--- Start of Provided data ---

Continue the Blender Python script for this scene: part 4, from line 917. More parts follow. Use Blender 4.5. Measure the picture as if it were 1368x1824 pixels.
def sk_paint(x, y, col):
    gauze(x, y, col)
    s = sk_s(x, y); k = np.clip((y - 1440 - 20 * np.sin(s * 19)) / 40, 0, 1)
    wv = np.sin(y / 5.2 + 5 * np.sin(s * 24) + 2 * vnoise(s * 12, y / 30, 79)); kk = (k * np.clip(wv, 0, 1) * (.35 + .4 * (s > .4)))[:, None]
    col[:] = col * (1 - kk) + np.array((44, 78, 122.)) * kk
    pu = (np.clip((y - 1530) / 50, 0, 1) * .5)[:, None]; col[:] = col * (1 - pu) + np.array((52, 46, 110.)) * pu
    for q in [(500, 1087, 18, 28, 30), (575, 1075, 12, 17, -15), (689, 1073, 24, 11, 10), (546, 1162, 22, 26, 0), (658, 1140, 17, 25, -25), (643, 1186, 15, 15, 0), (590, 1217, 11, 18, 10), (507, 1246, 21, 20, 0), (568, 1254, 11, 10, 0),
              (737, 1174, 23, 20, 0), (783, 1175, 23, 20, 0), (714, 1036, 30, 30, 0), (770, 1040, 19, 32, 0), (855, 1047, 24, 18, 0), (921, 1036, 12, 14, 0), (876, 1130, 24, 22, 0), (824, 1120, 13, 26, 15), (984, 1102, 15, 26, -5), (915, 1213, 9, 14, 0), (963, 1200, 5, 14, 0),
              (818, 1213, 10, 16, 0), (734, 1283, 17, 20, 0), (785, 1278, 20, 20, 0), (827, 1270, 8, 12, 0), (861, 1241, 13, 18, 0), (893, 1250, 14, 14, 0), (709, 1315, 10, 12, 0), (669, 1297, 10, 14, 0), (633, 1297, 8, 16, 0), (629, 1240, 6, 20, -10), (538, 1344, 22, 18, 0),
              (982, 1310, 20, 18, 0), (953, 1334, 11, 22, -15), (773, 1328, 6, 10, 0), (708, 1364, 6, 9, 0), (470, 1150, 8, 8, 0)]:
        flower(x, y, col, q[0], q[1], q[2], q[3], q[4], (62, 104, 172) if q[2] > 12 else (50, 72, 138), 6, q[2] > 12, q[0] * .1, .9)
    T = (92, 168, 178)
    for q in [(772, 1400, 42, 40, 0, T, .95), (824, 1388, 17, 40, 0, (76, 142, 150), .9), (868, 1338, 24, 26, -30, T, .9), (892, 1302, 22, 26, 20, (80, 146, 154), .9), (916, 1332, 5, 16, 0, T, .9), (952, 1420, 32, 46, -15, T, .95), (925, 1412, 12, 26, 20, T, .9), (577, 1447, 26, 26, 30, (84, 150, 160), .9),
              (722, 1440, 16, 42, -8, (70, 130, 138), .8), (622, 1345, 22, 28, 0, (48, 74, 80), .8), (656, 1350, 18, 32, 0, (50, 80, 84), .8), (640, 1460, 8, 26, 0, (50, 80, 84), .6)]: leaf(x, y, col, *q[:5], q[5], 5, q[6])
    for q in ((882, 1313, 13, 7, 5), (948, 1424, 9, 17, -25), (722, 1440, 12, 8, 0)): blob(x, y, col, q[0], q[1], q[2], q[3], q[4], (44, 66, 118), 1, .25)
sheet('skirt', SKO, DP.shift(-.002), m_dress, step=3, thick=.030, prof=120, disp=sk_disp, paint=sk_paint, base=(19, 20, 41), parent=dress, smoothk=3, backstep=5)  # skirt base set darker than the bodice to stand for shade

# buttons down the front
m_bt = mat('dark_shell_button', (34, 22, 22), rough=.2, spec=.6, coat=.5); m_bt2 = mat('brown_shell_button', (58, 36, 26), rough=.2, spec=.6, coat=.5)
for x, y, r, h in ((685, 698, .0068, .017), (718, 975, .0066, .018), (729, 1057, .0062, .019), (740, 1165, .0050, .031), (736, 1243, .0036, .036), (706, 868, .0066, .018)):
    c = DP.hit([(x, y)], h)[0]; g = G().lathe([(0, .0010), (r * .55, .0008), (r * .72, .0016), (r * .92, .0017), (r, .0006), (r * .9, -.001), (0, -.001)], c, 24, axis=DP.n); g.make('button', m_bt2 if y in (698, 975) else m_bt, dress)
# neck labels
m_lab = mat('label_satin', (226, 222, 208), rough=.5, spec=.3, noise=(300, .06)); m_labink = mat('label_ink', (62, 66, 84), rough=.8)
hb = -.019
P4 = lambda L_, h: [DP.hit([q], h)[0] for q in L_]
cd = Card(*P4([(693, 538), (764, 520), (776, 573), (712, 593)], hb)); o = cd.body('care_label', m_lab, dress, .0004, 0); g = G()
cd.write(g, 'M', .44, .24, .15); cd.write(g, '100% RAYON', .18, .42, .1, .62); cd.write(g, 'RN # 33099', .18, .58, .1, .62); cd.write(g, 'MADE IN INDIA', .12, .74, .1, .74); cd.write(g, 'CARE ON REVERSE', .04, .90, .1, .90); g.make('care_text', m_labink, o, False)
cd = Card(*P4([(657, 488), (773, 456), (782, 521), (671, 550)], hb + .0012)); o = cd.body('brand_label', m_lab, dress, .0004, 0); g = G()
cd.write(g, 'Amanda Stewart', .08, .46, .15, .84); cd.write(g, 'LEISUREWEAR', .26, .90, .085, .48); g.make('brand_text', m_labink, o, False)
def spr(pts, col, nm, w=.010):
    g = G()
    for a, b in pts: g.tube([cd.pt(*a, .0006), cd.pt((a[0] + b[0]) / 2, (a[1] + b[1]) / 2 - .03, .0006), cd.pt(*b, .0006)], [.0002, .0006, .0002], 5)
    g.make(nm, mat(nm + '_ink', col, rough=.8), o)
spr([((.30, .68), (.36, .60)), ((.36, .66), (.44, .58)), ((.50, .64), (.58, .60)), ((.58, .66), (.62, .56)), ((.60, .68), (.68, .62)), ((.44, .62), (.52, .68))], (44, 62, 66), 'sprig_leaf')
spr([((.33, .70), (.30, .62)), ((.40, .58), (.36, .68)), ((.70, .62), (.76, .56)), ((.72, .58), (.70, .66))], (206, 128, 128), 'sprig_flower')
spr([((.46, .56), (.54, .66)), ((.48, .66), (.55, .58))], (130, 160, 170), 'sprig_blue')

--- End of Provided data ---

> _Short exercise_
Each line above is to be repeated exactly.

> _Output for this task_
Continue the Blender Python script for this scene: part 4, from line 917. More parts follow. Use Blender 4.5. Measure the picture as if it were 1368x1824 pixels.
def sk_paint(x, y, col):
    gauze(x, y, col)
    s = sk_s(x, y); k = np.clip((y - 1440 - 20 * np.sin(s * 19)) / 40, 0, 1)
    wv = np.sin(y / 5.2 + 5 * np.sin(s * 24) + 2 * vnoise(s * 12, y / 30, 79)); kk = (k * np.clip(wv, 0, 1) * (.35 + .4 * (s > .4)))[:, None]
    col[:] = col * (1 - kk) + np.array((44, 78, 122.)) * kk
    pu = (np.clip((y - 1530) / 50, 0, 1) * .5)[:, None]; col[:] = col * (1 - pu) + np.array((52, 46, 110.)) * pu
    for q in [(500, 1087, 18, 28, 30), (575, 1075, 12, 17, -15), (689, 1073, 24, 11, 10), (546, 1162, 22, 26, 0), (658, 1140, 17, 25, -25), (643, 1186, 15, 15, 0), (590, 1217, 11, 18, 10), (507, 1246, 21, 20, 0), (568, 1254, 11, 10, 0),
              (737, 1174, 23, 20, 0), (783, 1175, 23, 20, 0), (714, 1036, 30, 30, 0), (770, 1040, 19, 32, 0), (855, 1047, 24, 18, 0), (921, 1036, 12, 14, 0), (876, 1130, 24, 22, 0), (824, 1120, 13, 26, 15), (984, 1102, 15, 26, -5), (915, 1213, 9, 14, 0), (963, 1200, 5, 14, 0),
              (818, 1213, 10, 16, 0), (734, 1283, 17, 20, 0), (785, 1278, 20, 20, 0), (827, 1270, 8, 12, 0), (861, 1241, 13, 18, 0), (893, 1250, 14, 14, 0), (709, 1315, 10, 12, 0), (669, 1297, 10, 14, 0), (633, 1297, 8, 16, 0), (629, 1240, 6, 20, -10), (538, 1344, 22, 18, 0),
              (982, 1310, 20, 18, 0), (953, 1334, 11, 22, -15), (773, 1328, 6, 10, 0), (708, 1364, 6, 9, 0), (470, 1150, 8, 8, 0)]:
        flower(x, y, col, q[0], q[1], q[2], q[3], q[4], (62, 104, 172) if q[2] > 12 else (50, 72, 138), 6, q[2] > 12, q[0] * .1, .9)
    T = (92, 168, 178)
    for q in [(772, 1400, 42, 40, 0, T, .95), (824, 1388, 17, 40, 0, (76, 142, 150), .9), (868, 1338, 24, 26, -30, T, .9), (892, 1302, 22, 26, 20, (80, 146, 154), .9), (916, 1332, 5, 16, 0, T, .9), (952, 1420, 32, 46, -15, T, .95), (925, 1412, 12, 26, 20, T, .9), (577, 1447, 26, 26, 30, (84, 150, 160), .9),
              (722, 1440, 16, 42, -8, (70, 130, 138), .8), (622, 1345, 22, 28, 0, (48, 74, 80), .8), (656, 1350, 18, 32, 0, (50, 80, 84), .8), (640, 1460, 8, 26, 0, (50, 80, 84), .6)]: leaf(x, y, col, *q[:5], q[5], 5, q[6])
    for q in ((882, 1313, 13, 7, 5), (948, 1424, 9, 17, -25), (722, 1440, 12, 8, 0)): blob(x, y, col, q[0], q[1], q[2], q[3], q[4], (44, 66, 118), 1, .25)
sheet('skirt', SKO, DP.shift(-.002), m_dress, step=3, thick=.030, prof=120, disp=sk_disp, paint=sk_paint, base=(19, 20, 41), parent=dress, smoothk=3, backstep=5)  # skirt base set darker than the bodice to stand for shade

# buttons down the front
m_bt = mat('dark_shell_button', (34, 22, 22), rough=.2, spec=.6, coat=.5); m_bt2 = mat('brown_shell_button', (58, 36, 26), rough=.2, spec=.6, coat=.5)
for x, y, r, h in ((685, 698, .0068, .017), (718, 975, .0066, .018), (729, 1057, .0062, .019), (740, 1165, .0050, .031), (736, 1243, .0036, .036), (706, 868, .0066, .018)):
    c = DP.hit([(x, y)], h)[0]; g = G().lathe([(0, .0010), (r * .55, .0008), (r * .72, .0016), (r * .92, .0017), (r, .0006), (r * .9, -.001), (0, -.001)], c, 24, axis=DP.n); g.make('button', m_bt2 if y in (698, 975) else m_bt, dress)
# neck labels
m_lab = mat('label_satin', (226, 222, 208), rough=.5, spec=.3, noise=(300, .06)); m_labink = mat('label_ink', (62, 66, 84), rough=.8)
hb = -.019
P4 = lambda L_, h: [DP.hit([q], h)[0] for q in L_]
cd = Card(*P4([(693, 538), (764, 520), (776, 573), (712, 593)], hb)); o = cd.body('care_label', m_lab, dress, .0004, 0); g = G()
cd.write(g, 'M', .44, .24, .15); cd.write(g, '100% RAYON', .18, .42, .1, .62); cd.write(g, 'RN # 33099', .18, .58, .1, .62); cd.write(g, 'MADE IN INDIA', .12, .74, .1, .74); cd.write(g, 'CARE ON REVERSE', .04, .90, .1, .90); g.make('care_text', m_labink, o, False)
cd = Card(*P4([(657, 488), (773, 456), (782, 521), (671, 550)], hb + .0012)); o = cd.body('brand_label', m_lab, dress, .0004, 0); g = G()
cd.write(g, 'Amanda Stewart', .08, .46, .15, .84); cd.write(g, 'LEISUREWEAR', .26, .90, .085, .48); g.make('brand_text', m_labink, o, False)
def spr(pts, col, nm, w=.010):
    g = G()
    for a, b in pts: g.tube([cd.pt(*a, .0006), cd.pt((a[0] + b[0]) / 2, (a[1] + b[1]) / 2 - .03, .0006), cd.pt(*b, .0006)], [.0002, .0006, .0002], 5)
    g.make(nm, mat(nm + '_ink', col, rough=.8), o)
spr([((.30, .68), (.36, .60)), ((.36, .66), (.44, .58)), ((.50, .64), (.58, .60)), ((.58, .66), (.62, .56)), ((.60, .68), (.68, .62)), ((.44, .62), (.52, .68))], (44, 62, 66), 'sprig_leaf')
spr([((.33, .70), (.30, .62)), ((.40, .58), (.36, .68)), ((.70, .62), (.76, .56)), ((.72, .58), (.70, .66))], (206, 128, 128), 'sprig_flower')
spr([((.46, .56), (.54, .66)), ((.48, .66), (.55, .58))], (130, 160, 170), 'sprig_blue')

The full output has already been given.